Apa adanya adalah esensi kesadaran yang perlu dihadirkan dan disikapi dengan personal yang ikhlas, mengedepankan kebaikan, sebagaimana tulisan-tulisan Syaikh Kamba yang tertuang di Tetes caknun.com. Hampir semua Tetes Syaikh Kamba berisi nilai-nilai kesadaran berhamba dan bertuhan, mengajak kembali memahami risalah Nabi Muhammad dan kesadaran berkehadiran, yakni hadir sebagai wujud pergerakan berkemajuan dan beradab (hadlori) untuk membangun Islam yang rahmatan lil ‘alamin.
Barangkali Syaikh Nursamad Kamba ingin mengajak kita semua, Ummat Maiyah, untuk sinau formulasi-formulasi peradaban yang telah dialami oleh para Nabi dan Rasul dari zaman ke zaman. Peristiwa sejarah dan peradaban akan selalu berlanjut dan berulang-ulang. Peristiwa masa lampau sering menghadirkan rentetan penafsiran, klarifikasi, dan verifikasi atas kebenaran tidaknya sebuah kejadian. Di balik masa lampau pula turut menyandingkan nilai-nilai dan entitas-entitas yang ditengarai oleh pelaku sejarah, latar sejarah, ruang, waktu, dan peristiwanya.
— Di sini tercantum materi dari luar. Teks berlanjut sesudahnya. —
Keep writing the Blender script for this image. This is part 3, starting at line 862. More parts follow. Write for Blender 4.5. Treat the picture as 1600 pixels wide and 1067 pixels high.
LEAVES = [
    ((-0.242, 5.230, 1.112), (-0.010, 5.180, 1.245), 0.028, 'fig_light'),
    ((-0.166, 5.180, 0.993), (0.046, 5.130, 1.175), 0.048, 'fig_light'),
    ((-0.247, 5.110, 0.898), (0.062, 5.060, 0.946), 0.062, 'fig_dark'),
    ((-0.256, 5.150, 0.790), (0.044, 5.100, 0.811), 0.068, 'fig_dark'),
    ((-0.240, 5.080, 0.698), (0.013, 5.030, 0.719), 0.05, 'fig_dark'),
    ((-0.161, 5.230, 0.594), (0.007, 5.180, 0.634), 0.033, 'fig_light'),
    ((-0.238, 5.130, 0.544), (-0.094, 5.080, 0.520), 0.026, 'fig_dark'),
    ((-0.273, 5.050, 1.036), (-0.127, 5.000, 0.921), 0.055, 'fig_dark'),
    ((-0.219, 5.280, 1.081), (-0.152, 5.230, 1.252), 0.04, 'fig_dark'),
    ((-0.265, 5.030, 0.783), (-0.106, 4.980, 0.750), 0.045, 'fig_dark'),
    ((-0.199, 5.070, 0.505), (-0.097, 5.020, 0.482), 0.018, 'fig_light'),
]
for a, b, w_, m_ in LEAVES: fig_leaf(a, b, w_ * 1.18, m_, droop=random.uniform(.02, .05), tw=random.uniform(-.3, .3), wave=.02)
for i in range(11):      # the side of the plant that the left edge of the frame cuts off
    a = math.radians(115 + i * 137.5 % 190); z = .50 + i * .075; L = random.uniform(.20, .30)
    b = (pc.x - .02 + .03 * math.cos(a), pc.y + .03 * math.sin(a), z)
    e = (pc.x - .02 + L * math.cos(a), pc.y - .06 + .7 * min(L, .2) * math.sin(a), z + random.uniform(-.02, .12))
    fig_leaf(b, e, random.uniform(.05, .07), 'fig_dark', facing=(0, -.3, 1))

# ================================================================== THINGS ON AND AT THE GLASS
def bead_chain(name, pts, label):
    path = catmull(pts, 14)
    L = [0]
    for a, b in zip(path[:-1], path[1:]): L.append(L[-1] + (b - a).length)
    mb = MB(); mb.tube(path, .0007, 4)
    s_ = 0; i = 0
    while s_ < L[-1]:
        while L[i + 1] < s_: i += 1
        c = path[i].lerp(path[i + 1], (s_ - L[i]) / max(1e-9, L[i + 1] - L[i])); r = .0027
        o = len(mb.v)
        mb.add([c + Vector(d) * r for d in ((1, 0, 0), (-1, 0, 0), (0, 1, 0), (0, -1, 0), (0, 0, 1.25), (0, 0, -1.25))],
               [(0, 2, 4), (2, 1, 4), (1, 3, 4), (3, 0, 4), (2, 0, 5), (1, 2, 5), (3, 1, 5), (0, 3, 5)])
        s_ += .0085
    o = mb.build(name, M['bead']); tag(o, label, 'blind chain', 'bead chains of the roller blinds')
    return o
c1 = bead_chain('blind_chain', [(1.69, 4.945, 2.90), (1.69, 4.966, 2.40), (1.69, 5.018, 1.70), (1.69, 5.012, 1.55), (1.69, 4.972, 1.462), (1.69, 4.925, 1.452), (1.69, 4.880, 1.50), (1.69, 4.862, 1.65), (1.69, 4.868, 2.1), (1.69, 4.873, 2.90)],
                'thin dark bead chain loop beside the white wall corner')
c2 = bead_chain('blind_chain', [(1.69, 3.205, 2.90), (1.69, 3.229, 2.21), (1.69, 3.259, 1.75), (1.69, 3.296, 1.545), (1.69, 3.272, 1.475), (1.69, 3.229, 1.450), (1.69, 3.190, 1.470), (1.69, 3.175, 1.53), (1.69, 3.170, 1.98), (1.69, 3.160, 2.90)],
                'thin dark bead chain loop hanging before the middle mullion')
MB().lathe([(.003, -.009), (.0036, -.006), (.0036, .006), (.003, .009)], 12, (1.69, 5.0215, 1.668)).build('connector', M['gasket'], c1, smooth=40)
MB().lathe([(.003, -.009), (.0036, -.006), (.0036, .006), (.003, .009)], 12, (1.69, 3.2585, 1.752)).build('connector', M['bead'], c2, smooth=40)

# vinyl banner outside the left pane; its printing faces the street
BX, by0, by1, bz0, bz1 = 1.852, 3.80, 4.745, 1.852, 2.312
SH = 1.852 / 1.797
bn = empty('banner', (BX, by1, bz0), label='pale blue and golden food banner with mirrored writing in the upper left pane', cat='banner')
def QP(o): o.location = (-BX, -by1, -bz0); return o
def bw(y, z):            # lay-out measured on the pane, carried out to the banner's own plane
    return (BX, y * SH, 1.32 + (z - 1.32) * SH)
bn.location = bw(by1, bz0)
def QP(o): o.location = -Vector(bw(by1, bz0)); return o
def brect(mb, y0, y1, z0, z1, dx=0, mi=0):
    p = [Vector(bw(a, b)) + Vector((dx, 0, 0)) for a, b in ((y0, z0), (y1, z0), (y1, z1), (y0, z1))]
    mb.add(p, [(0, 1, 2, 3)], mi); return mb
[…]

Jika Syaikh Kamba mengkhatamkan kitab Fushushul Hikam berisi Hikmah (rumusan konseptual) dan Kalimah (model manifestasi) para Nabi yang kemudian beliau meng-uwur-uwur sembur-kan ke Maiyah, maka sepatutnya kita turut membacanya dan menerapkan kehadiran kita yang benar-benar Maiyah. Akhirnya, apakah kita, Ummat Maiyah, berdiam berpangku tangan tanpa karya sementara para Marja` sibuk bekerja? Itulah kedurhakaan yang nyata. Bisa jadi ada di antara kita hadir membuat satu karya ilmu khusus berangkat dari laku Maiyah Syaikh Kamba dengan misalnya “Fashshu Hikmatin Ma’iyyatin Fi Kalimatin Kamba`iyyatin”, Bab Rumusan Konseptual Maiyah dalam Model Tajalli Syaikh Nursamad Kamba.